Un espacio plurilingüe es otra cosa⁵. Un espacio plurilingüe siempre resulta anterior a la formación del estado plurilingüe y ni siquiera tiene que coincidir con él porque su origen es cultural y no político. Por ejemplo, en la Península Ibérica hay dos estados, España y Portugal, sobre un mismo espacio plurilingüe. La lengua de Portugal tiene el mismo origen que el gallego, una de las lenguas de España, de forma que la lengua descubre lo que las fronteras políticas quieren encubrir; por eso, los filólogos hablan de gallego-portugués. Además, las propias comunidades autónomas españolas tampoco son lingüísticamente homogéneas; Euskadi tiene muchas comarcas que no hablan vasco, sino español, al tiempo que Aragón incluye una franja oriental que habla catalán, y así sucesivamente. Esta situación no es nueva: cuando lo que hoy forma el Estado español consistía en varios reinos independientes, estas discordancias ya existían, de manera que en la Edad Media el sur de Navarra, el antiguo reino de los vascones, siempre habló español, así como el oeste del reino de Valencia, mientras que el este de Aragón fue catalanohablante al menos desde el siglo XII y el asturiano penetraba profundamente en la montaña santanderina, que formaba parte del reino de Castilla.

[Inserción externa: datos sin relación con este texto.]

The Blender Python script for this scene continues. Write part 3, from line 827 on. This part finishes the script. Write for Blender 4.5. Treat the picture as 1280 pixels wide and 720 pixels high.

Para entender cómo se ha formado la oferta de una carnicería hay que acudir a la historia de la alimentación en sus relaciones con la cría de ganados en Europa y, además, aceptar que muchas veces se producen mezclas: cuando pedimos un arreglo para caldo es normal que nos pongan algo de gallina, un hueso de jamón (o sea, carne de cerdo) y algo de ternera. Algo parecido cabe decir del espacio plurilingüe de la Península Ibérica.